The move prompted accusations from one of Japan’s most senior business leaders, energy giant Inpex’s chief executive Takayuki Ueda, that Australia was “quietly quitting” the gas industry.
In an address to a private function in Parliament House in March — attended by Farrell, senior bureaucrats and industry leaders — Ueda warned of the “potentially very sinister consequences” that Russia, China and Iran would likely fill any void created by Australia, an outcome that would represent a “direct threat” to peace and stability in the region.
Following Ueda’s intervention, Bowen visited Japan in July and made a speech to calm fears that the Albanese government’s upgraded climate targets would disrupt gas exports.
New gas projects would be able to offset their emissions, enabling increases in production while projects meet climate goals, Bowen argued, while promoting the prospects for bilateral cooperation in clean energy exports like hydrogen.
In comments before Sunday’s meeting, Bowen said Australia and Japan could strengthen their national security by working together to increase action on climate change and energy security.
“We can build new economic opportunities that will increase energy trade, drive down power prices in both of our countries and put us back on track to reaching net-zero emissions by 2050,” Bowen said.
Japanese investment has been crucial in the development of Australia’s huge coal, iron ore and gas export industries and Japanese companies are currently in partnerships for major production projects on all three commodities.
Resources Minister Madeleine King has already met Nishimura three times since May last year and said Japanese trade and investment was vital to Australia’s economy.
“Japanese investment helped build Australia’s iron ore industry in the 1950s and our LNG industry in the 1980s.
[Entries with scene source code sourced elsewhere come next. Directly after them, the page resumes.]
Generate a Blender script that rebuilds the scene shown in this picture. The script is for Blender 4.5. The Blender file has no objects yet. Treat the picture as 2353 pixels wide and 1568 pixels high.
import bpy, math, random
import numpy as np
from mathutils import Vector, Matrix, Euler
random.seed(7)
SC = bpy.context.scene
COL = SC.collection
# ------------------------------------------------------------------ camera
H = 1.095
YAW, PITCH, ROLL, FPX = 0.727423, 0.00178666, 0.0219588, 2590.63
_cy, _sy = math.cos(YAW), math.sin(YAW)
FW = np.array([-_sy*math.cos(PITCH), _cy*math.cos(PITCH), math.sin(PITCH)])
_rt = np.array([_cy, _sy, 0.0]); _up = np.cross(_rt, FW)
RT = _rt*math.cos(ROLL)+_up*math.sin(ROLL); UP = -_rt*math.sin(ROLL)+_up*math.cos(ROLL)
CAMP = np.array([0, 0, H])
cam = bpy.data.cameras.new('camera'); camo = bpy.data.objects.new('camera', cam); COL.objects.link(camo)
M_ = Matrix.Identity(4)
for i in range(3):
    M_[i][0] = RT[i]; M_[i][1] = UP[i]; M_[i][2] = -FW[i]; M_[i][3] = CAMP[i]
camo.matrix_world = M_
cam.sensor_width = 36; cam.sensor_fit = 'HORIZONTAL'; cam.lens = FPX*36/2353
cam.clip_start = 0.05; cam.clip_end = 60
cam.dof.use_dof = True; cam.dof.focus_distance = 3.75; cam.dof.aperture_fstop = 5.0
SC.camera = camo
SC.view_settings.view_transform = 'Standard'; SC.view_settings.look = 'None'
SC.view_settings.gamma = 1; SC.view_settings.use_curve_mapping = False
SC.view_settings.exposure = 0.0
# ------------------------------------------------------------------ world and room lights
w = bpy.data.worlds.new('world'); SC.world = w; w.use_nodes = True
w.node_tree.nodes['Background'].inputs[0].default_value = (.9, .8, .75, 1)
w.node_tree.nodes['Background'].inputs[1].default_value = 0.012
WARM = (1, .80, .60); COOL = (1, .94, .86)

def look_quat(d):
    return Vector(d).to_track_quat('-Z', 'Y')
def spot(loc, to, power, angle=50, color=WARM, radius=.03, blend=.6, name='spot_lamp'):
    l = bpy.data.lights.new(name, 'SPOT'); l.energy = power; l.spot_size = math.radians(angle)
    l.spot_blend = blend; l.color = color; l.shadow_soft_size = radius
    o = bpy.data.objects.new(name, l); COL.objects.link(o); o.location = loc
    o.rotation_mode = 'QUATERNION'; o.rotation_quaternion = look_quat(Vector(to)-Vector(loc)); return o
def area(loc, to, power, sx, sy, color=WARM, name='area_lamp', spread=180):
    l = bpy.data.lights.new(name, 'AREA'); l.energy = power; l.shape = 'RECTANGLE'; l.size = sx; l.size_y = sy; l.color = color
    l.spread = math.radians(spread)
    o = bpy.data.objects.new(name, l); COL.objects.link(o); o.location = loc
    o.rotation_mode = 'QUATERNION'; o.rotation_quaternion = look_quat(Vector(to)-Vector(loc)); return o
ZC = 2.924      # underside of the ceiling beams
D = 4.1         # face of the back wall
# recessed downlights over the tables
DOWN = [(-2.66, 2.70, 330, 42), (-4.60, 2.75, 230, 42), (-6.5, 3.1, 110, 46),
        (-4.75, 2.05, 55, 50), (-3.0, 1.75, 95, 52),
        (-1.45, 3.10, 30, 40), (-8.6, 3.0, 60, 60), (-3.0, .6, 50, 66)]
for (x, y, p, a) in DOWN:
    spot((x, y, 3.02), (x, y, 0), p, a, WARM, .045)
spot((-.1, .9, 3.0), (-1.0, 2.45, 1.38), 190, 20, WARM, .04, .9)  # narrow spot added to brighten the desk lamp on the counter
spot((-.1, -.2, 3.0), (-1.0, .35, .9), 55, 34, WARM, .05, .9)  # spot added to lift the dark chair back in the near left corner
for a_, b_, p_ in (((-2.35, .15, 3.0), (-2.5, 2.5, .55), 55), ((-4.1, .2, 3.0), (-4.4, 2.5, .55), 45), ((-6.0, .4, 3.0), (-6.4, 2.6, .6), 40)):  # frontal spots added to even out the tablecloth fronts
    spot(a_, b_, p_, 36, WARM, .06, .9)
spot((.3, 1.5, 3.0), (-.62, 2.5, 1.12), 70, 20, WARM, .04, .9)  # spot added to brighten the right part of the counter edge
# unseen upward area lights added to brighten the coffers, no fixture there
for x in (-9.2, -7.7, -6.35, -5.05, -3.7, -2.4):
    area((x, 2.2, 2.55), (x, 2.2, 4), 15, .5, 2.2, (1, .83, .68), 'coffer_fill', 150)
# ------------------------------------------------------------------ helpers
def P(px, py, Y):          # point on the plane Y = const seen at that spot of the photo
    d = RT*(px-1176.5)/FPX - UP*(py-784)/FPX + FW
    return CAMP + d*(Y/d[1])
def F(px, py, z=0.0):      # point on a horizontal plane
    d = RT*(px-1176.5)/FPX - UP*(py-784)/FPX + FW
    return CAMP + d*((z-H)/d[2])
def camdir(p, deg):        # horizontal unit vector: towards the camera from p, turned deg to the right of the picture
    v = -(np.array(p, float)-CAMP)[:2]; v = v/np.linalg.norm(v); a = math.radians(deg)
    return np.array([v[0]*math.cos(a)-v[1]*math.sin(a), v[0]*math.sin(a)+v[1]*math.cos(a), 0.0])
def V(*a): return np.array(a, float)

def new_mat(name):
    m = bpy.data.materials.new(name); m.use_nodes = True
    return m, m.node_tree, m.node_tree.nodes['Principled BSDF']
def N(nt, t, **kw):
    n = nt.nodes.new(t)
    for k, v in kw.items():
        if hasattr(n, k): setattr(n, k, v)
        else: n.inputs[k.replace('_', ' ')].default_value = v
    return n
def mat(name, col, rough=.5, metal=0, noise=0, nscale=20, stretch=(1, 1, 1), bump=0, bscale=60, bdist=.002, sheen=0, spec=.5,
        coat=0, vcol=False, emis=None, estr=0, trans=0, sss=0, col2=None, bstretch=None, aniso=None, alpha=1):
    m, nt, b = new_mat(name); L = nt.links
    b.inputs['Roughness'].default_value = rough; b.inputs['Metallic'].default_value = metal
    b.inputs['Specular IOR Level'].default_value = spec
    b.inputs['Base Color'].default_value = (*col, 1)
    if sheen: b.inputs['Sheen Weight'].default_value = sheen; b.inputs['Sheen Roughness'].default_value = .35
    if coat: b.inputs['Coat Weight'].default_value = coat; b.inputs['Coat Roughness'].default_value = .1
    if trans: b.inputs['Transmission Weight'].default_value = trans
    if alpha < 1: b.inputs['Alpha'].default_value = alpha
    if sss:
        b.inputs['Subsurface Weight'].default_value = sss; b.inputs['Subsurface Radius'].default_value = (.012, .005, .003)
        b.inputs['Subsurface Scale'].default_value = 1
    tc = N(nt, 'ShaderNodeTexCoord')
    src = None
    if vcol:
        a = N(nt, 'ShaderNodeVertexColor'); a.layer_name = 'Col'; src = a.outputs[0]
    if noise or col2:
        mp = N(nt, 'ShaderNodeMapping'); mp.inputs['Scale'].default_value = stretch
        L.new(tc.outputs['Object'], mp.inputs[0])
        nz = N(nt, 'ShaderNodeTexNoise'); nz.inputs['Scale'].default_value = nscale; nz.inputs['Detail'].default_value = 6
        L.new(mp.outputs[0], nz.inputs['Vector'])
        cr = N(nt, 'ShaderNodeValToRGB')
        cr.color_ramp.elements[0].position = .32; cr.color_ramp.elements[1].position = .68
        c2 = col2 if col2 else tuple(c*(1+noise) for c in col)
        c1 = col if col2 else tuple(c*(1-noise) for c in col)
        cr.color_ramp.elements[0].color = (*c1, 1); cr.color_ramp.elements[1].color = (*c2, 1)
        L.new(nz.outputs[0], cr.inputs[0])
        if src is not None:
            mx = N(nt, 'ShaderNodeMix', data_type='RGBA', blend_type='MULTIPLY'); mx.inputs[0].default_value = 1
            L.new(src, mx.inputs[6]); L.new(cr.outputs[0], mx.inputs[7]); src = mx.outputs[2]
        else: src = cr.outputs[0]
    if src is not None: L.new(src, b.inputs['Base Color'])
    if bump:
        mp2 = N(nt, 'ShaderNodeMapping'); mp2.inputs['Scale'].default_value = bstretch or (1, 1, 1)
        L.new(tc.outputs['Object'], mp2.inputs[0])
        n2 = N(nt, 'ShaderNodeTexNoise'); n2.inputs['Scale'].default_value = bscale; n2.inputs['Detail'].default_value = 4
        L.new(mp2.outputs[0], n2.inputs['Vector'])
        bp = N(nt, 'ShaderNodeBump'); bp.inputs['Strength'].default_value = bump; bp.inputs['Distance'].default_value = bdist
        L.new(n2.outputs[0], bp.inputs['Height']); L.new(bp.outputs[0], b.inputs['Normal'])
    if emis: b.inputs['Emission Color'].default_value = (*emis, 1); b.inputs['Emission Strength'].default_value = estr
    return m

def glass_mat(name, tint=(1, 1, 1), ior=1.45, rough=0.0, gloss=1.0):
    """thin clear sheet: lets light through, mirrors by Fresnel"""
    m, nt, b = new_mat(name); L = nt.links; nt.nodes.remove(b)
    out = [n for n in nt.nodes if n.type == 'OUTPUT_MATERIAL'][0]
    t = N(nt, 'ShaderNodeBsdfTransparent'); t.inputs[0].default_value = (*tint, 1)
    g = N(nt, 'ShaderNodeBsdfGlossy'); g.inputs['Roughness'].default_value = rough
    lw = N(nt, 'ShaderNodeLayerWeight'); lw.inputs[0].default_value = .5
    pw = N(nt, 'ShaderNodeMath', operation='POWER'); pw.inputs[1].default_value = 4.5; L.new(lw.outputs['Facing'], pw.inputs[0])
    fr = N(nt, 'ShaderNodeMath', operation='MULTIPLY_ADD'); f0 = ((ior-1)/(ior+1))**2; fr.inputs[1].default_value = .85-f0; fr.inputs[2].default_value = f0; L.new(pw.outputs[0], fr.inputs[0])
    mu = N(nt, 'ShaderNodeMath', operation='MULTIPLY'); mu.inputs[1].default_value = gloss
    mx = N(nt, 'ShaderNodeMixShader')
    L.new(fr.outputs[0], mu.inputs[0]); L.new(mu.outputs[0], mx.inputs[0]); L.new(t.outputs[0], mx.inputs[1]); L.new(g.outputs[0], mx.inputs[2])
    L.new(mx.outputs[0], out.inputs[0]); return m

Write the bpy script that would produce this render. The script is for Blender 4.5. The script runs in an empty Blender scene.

Our economies are joined to one another in a way that few others are,” King said.
The Grattan Institute’s climate and energy program director, Tony Wood, said it was unreasonable for Japan to complain about the Albanese government’s climate policies impacting gas production given that the instrument it was using, the safeguard mechanism, had been on the former Coalition government’s books since 2016.
However, because both nations were committed under the Paris Agreement to increase the efforts to cut greenhouse gases over time – and reach net zero by 2050 – the current dilemma was an opportunity to enhance ties, Wood said.
“The Japanese cannot expect that Australia will just continue to extract gas with the emissions that it generates in Australia and that Japan will continue to burn a lot of it, also generating emissions,” he said. “We both have to agree on what must be the inevitable phasing-out of gas.”
Prime Minister Anthony Albanese, along with Bowen and King, has voiced strong support for the future of the gas export industry.
A shock decision from the Federal Court last month, however, will do nothing to dampen Japanese fears about the challenges of investing in Australian fossil fuels.
A large new gas export project, which could shore up future supplies to Japan, was halted after the court ruled proponent Woodside had not properly consulted traditional owners over its plans to conduct seismic testing at its offshore Scarborough gas field.